You have to look beyond the US on this. We're a global economy. We do not function in isolation. Nor do Fortune 1000 companies act in isolation ... they depend on many smaller and medium-sized companies.

Agreed. But won't economics exert a powerful influence here? If the large, responsible corporations start demanding that their suppliers and partners be Y2K-compliant, there will be a tremendous economic incentive for these companies to get there before their competitors. Its the governments, which don't have to compete, that worry me most.

Now look abroad. They haven't been doing anything.

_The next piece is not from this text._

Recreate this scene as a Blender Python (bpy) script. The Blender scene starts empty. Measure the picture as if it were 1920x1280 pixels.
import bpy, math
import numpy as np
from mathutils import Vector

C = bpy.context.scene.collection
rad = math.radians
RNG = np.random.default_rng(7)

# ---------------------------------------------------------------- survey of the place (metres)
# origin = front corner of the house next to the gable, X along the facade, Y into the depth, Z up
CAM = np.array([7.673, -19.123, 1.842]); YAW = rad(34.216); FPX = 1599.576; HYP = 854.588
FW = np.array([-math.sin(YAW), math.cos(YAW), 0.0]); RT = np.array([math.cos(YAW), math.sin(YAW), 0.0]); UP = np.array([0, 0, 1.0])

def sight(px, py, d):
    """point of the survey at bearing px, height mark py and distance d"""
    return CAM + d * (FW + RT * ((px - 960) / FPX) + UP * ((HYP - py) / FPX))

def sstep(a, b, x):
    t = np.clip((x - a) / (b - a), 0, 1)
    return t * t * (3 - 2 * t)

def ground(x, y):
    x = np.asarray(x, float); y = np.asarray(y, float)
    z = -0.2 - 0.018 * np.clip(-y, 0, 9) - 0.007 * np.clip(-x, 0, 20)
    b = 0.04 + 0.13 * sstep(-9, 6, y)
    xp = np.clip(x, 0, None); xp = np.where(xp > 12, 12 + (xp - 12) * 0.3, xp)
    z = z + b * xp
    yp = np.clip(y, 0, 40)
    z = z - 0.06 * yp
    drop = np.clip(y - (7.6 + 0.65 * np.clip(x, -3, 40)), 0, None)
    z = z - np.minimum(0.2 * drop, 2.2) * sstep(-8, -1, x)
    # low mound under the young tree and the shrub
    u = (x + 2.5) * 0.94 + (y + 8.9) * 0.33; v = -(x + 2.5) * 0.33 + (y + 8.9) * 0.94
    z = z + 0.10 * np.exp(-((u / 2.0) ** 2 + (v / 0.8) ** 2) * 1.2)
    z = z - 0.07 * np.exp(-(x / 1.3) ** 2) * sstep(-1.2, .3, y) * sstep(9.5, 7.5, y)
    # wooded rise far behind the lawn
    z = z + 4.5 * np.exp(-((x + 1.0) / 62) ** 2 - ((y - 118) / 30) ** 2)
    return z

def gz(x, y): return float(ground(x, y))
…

I don't know about Asia, but I've heard that you can't go anywhere in Europe without reading and hearing about Y2K. Awareness is accelerating.

The biggest time and financial investment is in the testing phase.

Testing is so difficult because its so hard to find the last few bugs. You get rapidly diminishing returns from incremental testing time in terms of bugs found and fixed. The majority of problems can be found and fixed quickly and easily. Typically, 10% of the code does 90% of the processing. If they get that 10% right, the problem looks a lot less ominous.

There are billions and billions of embedded chips out there. The estimate is that 5-10% will fail. The only way to fix them, is to find them ... then replace them individually.

I have no experience in this area, but it seems to me that less than 5-10% would even be date-dependent. Still, even 1% of billions of chips would be a huge problem. Do the manufacturers of these chips know what they sold to whom? Are their designs on file where they can be checked for compliance and modified if necessary? Again, once a non-compliant device is identified, there will be a large economic incentive for a compliant competitor to replace it (if not the chip, then the entire device).

I definitely don't think Y2K will be a non-event, but I do believe that an awful lot can be done in the next two years to lessen its severity. I'm open to all evidence that indicates otherwise.